Alökmen, işçi sınıfı ve ezilenler için talepleri şöyle sıraladı:

Ekonomik krizin faturasını işçiler değil kapitalistler ödesin
İşten atmalar yasaklansın, 25/2 maddesi kaldırılsın
Kıdem tazminatının fona devri çalışmaları durdurulsun
Ücretsiz izin ve telafi çalışma kaldırılsın
Herkese ulaşılabilir, ücretsiz test
Zorunlu alanlar dışında tüm işçilere ücretli idari izin verilsin
İşçi Sağlığı ve Güvenliği önlemlerini gerçek anlamı ile alınsın
Tüm salgın süreci şeffaf bir şekilde açıklansın
Herkese tüm temel insani ihtiyaçların salgın dönemi boyunca karşılansın
Örgütlenmenin önündeki engeller kaldırılsın

"Sermayenin 'yeni normal'inde işçi ve emekçilere yeni hiç bir şey yoktur.

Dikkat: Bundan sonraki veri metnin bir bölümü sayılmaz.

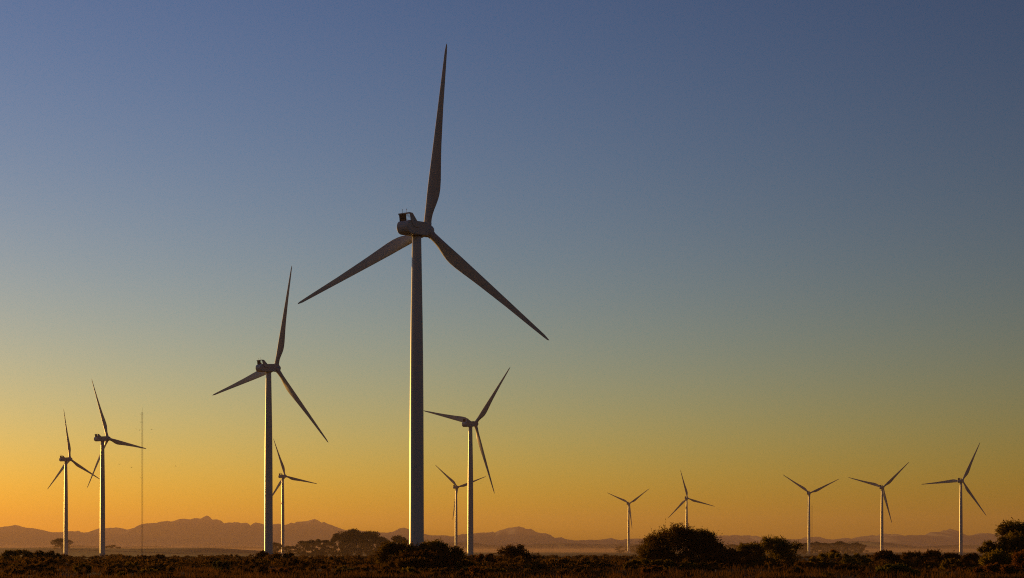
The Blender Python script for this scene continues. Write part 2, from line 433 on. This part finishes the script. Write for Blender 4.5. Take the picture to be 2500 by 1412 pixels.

Aksine bizler için daha ağır çalışma ve yaşam koşulları beklemektedir" diyen Alökmen, "Bu yüzden krizin ve salgının faturasını ödememek için, Kıdem tazminatı başta olmak üzere yılların mücadele kalesi olan haklarımızın korunması için birleşmeli, örgütlenmeli ve mücadele etmeliyiz. Sermayenin azgın saldırılarına karşı 15-16 Haziran'ın ruhuyla Genel Grev, Genel Direniş'i örgütleyelim! Yaşasın 15-16 Haziran direnişimiz! İşçilerin birliği sermayeyi yenecek!" şeklinde konuştu.